Dana sebesar US$ 8 juta atau sekitar Rp 108 miliar pun mereka kucurkan dengan fokus ke empat negara: Indonesia, China, Filipina dan Thailand.

“Inisiatif ini dimaksudkan untuk memajukan kesejahteraan komunitas lesbian, gay, biseksual, transgender dan interseks (LGBT), dan mengurangi ketimpangan dan marginalisasi atas dasar orientasi seksual dan identitas gender (SOGI),” kata UNDP seperti dikutip dari situs resminya, Jakarta, Kamis (28/12)..

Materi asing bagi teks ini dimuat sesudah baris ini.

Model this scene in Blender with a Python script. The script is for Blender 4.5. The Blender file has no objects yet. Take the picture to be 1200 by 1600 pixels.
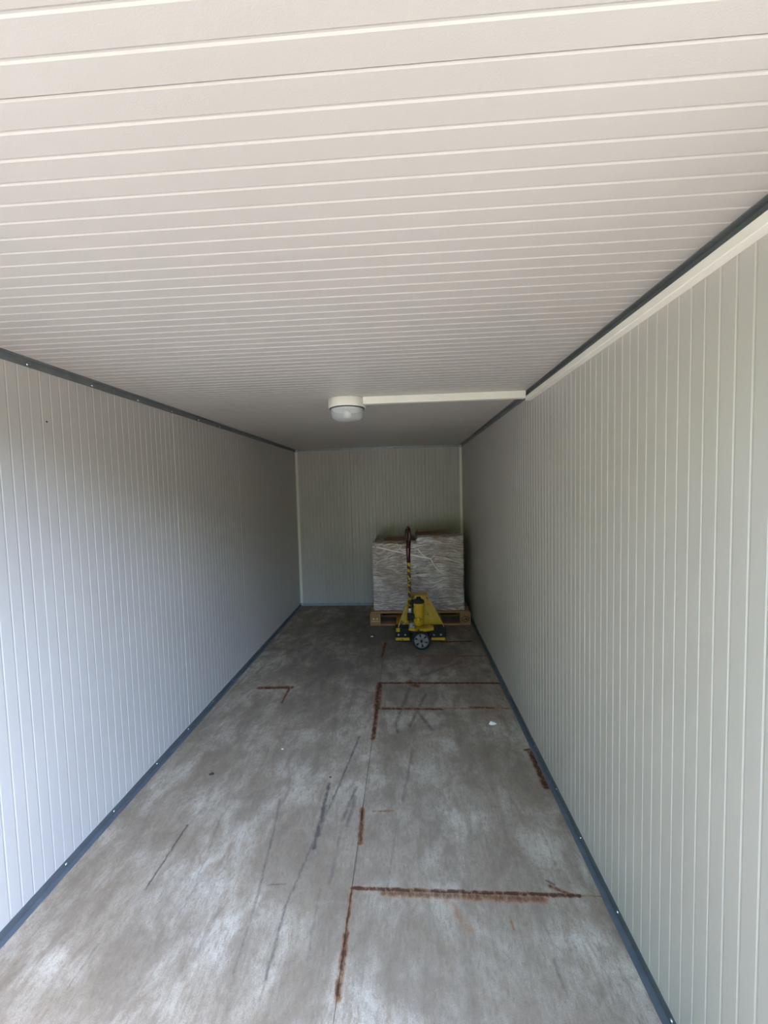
import bpy, bmesh, math, random
from mathutils import Vector, Matrix
random.seed(7)
C = bpy.context.scene.collection
SC = bpy.context.scene
PI = math.pi
W, D, H, Y0 = 2.25, 5.519, 2.157, 0.43      # inner width, depth of back wall, height, doorway plane

# ------------------------------------------------------------------ camera
cam = bpy.data.cameras.new('camera')
cam.sensor_fit = 'HORIZONTAL'; cam.sensor_width = 36.0
cam.lens = 36.0 * 636.14 / 1200.0
cam.clip_start = 0.02; cam.clip_end = 300
camo = bpy.data.objects.new('camera', cam); C.objects.link(camo)
r_, u_, f_ = (Vector((0.99810876, 0.05543627, -0.02656564)), Vector((0.02327341, 0.05921086, 0.99797416)),
              Vector((-0.05689694, 0.99670502, -0.05780869)))
m = Matrix.Identity(4)
for i in range(3):
    m[i][0] = r_[i]; m[i][1] = u_[i]; m[i][2] = -f_[i]
m.translation = (1.5077, 0.0, 1.6009)
camo.matrix_world = m
SC.camera = camo

# ------------------------------------------------------------------ world, sun, exposure
world = bpy.data.worlds.new('sky'); SC.world = world; world.use_nodes = True
wn = world.node_tree.nodes; wl = world.node_tree.links
bgn = wn['Background']
sky = wn.new('ShaderNodeTexSky'); sky.sky_type = 'NISHITA'
SUN_EL, SUN_AZ = math.radians(50), math.radians(84)       # high sun over the right-hand side wall
sky.sun_disc = False; sky.sun_elevation = SUN_EL; sky.sun_rotation = SUN_AZ
sky.air_density = 1.0; sky.dust_density = 1.5; sky.ozone_density = 1.0
wl.new(sky.outputs[0], bgn.inputs['Color']); bgn.inputs['Strength'].default_value = 1.8
sun = bpy.data.lights.new('sun', 'SUN'); sun.energy = 2.9; sun.angle = 0.0095; sun.color = (1.0, 0.95, 0.86)
suno = bpy.data.objects.new('sun', sun); C.objects.link(suno)
sd = Vector((math.sin(SUN_AZ) * math.cos(SUN_EL), math.cos(SUN_AZ) * math.cos(SUN_EL), math.sin(SUN_EL)))
suno.rotation_euler = sd.to_track_quat('Z', 'Y').to_euler(); suno.location = (0, 8, 12)
SC.view_settings.view_transform = 'Standard'; SC.view_settings.look = 'None'
SC.view_settings.gamma = 1.0; SC.view_settings.use_curve_mapping = False
SC.view_settings.exposure = 1.32
try:
    SC.cycles.max_bounces = 12; SC.cycles.diffuse_bounces = 8; SC.cycles.glossy_bounces = 5
    SC.cycles.transparent_max_bounces = 12; SC.cycles.use_denoising = True
    SC.cycles.caustics_reflective = False; SC.cycles.caustics_refractive = False
except Exception:
    pass

# ------------------------------------------------------------------ helpers
class MB:
    """collects shapes, then links them as ONE mesh object"""
    def __init__(self):
        self.v = []; self.f = []; self.s = []
    def add(self, vs, fs, smooth=False, mat=None):
        o = len(self.v)
        for p in vs:
            p = Vector(p)
            self.v.append(tuple(mat @ p) if mat else tuple(p))
        for f in fs:
            self.f.append([o + i for i in f]); self.s.append(smooth)
        return self
    def box(self, x0, x1, y0, y1, z0, z1, bev=0.0, mat=None, seg=1):
        bm = bmesh.new(); bmesh.ops.create_cube(bm, size=1.0)
        for q in bm.verts:
            q.co = Vector(((x0 + x1) / 2 + q.co.x * (x1 - x0), (y0 + y1) / 2 + q.co.y * (y1 - y0), (z0 + z1) / 2 + q.co.z * (z1 - z0)))
        if bev > 0:
            bmesh.ops.bevel(bm, geom=bm.edges[:], offset=bev, segments=seg, affect='EDGES', profile=0.5)
        bm.verts.index_update()
        self.add([q.co.copy() for q in bm.verts], [[q.index for q in f.verts] for f in bm.faces], False, mat)
        bm.free(); return self
    def prism(self, prof, a, b, fn, smooth=False):
        """prof: 2-D outline; fn(u, v, t) -> 3-D point; swept from t=a to t=b"""
        n = len(prof)
        vs = [fn(u, v, a) for u, v in prof] + [fn(u, v, b) for u, v in prof]
        fs = [[i, (i + 1) % n, n + (i + 1) % n, n + i] for i in range(n)]
        fs += [list(range(n - 1, -1, -1)), list(range(n, 2 * n))]
        return self.add(vs, fs, smooth)
    def lathe(self, prof, mat=None, n=32, smooth=True, cap=True):
        """prof: (r, z) pairs from bottom to top, about local z"""
        vs = []; fs = []
        for r, z in prof:
            for k in range(n):
                a = 2 * PI * k / n; vs.append((r * math.cos(a), r * math.sin(a), z))
        for j in range(len(prof) - 1):
            for k in range(n):
                fs.append([j * n + k, j * n + (k + 1) % n, (j + 1) * n + (k + 1) % n, (j + 1) * n + k])
        self.add(vs, fs, smooth, mat)
        if cap:
            o = len(self.v) - len(vs)
            self.f.append([o + k for k in range(n - 1, -1, -1)]); self.s.append(False)
            t = o + (len(prof) - 1) * n
            self.f.append([t + k for k in range(n)]); self.s.append(False)
        return self
    def tube(self, pts, r, n=10, closed=False, flat=1.0):
        pts = [Vector(p) for p in pts]; N = len(pts)
        rs = r if isinstance(r, (list, tuple)) else [r] * N
        vs = []; fs = []; up = None
        for i, p in enumerate(pts):
            if closed: t = pts[(i + 1) % N] - pts[i - 1]
            else: t = pts[min(i + 1, N - 1)] - pts[max(i - 1, 0)]
            t.normalize()
            if up is None:
                up = t.orthogonal().normalized()
            up = (up - t * up.dot(t)).normalized(); sd_ = t.cross(up)
            for k in range(n):
                a = 2 * PI * k / n
                vs.append(p + up * (rs[i] * math.cos(a)) + sd_ * (rs[i] * flat * math.sin(a)))
        M = N if closed else N - 1
        for i in range(M):
            for k in range(n):
                fs.append([i * n + k, i * n + (k + 1) % n, ((i + 1) % N) * n + (k + 1) % n, ((i + 1) % N) * n + k])
        if not closed:
            fs.append(list(range(n - 1, -1, -1))); fs.append([(N - 1) * n + k for k in range(n)])
        return self.add(vs, fs, True)
    def mesh(self, name):
        me = bpy.data.meshes.new(name); me.from_pydata(self.v, [], self.f)
        me.polygons.foreach_set('use_smooth', self.s); me.update()
        bm = bmesh.new(); bm.from_mesh(me); bmesh.ops.recalc_face_normals(bm, faces=bm.faces); bm.to_mesh(me); bm.free()
        return me
    def build(self, name, mat, parent=None):
        return link(name, self.mesh(name), mat, parent)

def link(name, me, mat=None, parent=None):
    o = bpy.data.objects.new(name, me); C.objects.link(o)
    if mat and not me.materials: me.materials.append(mat)
    if parent: 
        o.parent = parent
        if parent.type == 'EMPTY' or parent.parent is None: 
            o.location = -parent.location if parent.type == 'EMPTY' and not getattr(parent, 'rotation_euler').z else o.location
    return o

def empty(name, loc, label, cat, group=None):
    """Empty at the thing's base; parts are modelled in world coordinates and offset back by link()"""
    o = bpy.data.objects.new(name, None); C.objects.link(o); o.location = loc; o.empty_display_size = 0.1
    return tag(o, label, cat, group)
def tag(o, label, cat, group=None):
    o['label'] = label; o['category'] = cat
    if group: o['group'] = group
    return o
def struct(o, label, cat):
    o['kind'] = 'structure'; o['label'] = label; o['category'] = cat
    return o
def rebase(o, loc):
    """move a mesh thing's origin to loc"""
    loc = Vector(loc); o.data.transform(Matrix.Translation(-loc)); o.location = loc; return o

# ------------------------------------------------------------------ materials
def nt(name):
    mt = bpy.data.materials.new(name); mt.use_nodes = True
    t = mt.node_tree; b = t.nodes['Principled BSDF']
    return mt, t, b
def N(t, typ, **kw):
    n = t.nodes.new(typ)
    for k, v in kw.items():
        if hasattr(n, k): setattr(n, k, v)
    return n
def noise(t, scale, detail=4, rough=0.55, vec=None, dist=0.0):
    n = t.nodes.new('ShaderNodeTexNoise'); n.inputs['Scale'].default_value = scale
    n.inputs['Detail'].default_value = detail; n.inputs['Roughness'].default_value = rough
    n.inputs['Distortion'].default_value = dist
    if vec: t.links.new(vec, n.inputs['Vector'])
    return n
def ramp(t, src, stops):
    n = t.nodes.new('ShaderNodeValToRGB'); t.links.new(src, n.inputs[0])
    e = n.color_ramp.elements
    while len(e) < len(stops): e.new(0.5)
    for i, (p, c) in enumerate(stops):
        e[i].position = p; e[i].color = (c, c, c, 1) if isinstance(c, (int, float)) else (*c, 1)
    return n
def mixc(t, fac, a, b, mode='MIX'):
    n = t.nodes.new('ShaderNodeMix'); n.data_type = 'RGBA'; n.blend_type = mode
    for s, val in ((n.inputs[0], fac), (n.inputs[6], a), (n.inputs[7], b)):
        if hasattr(val, 'is_linked'): t.links.new(val, s)
        else: s.default_value = val if isinstance(val, (int, float)) else (*val, 1)
    return n.outputs[2]
def mathn(t, op, a, b=None, clamp=False):
    n = t.nodes.new('ShaderNodeMath'); n.operation = op; n.use_clamp = clamp
    for s, val in ((n.inputs[0], a), (n.inputs[1], b)):
        if val is None: continue
        if hasattr(val, 'is_linked'): t.links.new(val, s)
        else: s.default_value = val
    return n.outputs[0]
def bump(t, b, h, dist, strength=1.0):
    n = t.nodes.new('ShaderNodeBump'); n.inputs['Distance'].default_value = dist; n.inputs['Strength'].default_value = strength
    t.links.new(h, n.inputs['Height']); t.links.new(n.outputs[0], b.inputs['Normal']); return n
def wpos(t):
    return t.nodes.new('ShaderNodeNewGeometry').outputs['Position']
def scaled(t, vec, s):
    n = t.nodes.new('ShaderNodeMapping'); n.inputs['Scale'].default_value = s; t.links.new(vec, n.inputs[0]); return n.outputs[0]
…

Inisiatif ini lanjut UNDP sebagai kolaborasi dengan masyarakat sipil, yang melibatkan institusi-institusi nasional dan regional guna memajukan hukum dan kebijakan protektif, serta memberdayakan masyarakat sipil. UNDP pun mengatakan jika proyek ini dimulai pada Desember 2014 hingga September 2017.

Disisi lain UNDP pun merinci sejumlah tujuan dari proyek kemitraan regional ini. Diantaranya mendukung kaum LGBTI untuk mengetahui hak-hak mereka dan mendapatkan akses ke pengadilan guna melaporkan pelanggaran-pelanggaran HAM.

Tujuan yang ingin dicapai pada proyek ini, yakni meningkatnya kemampuan organisasi-organisasi LGBTI untuk secara efektif memobilisasi, menyokong dan berkontribusi dalam dialog-dialog kebijakan dan aktivitas pemberdayaan komunitas.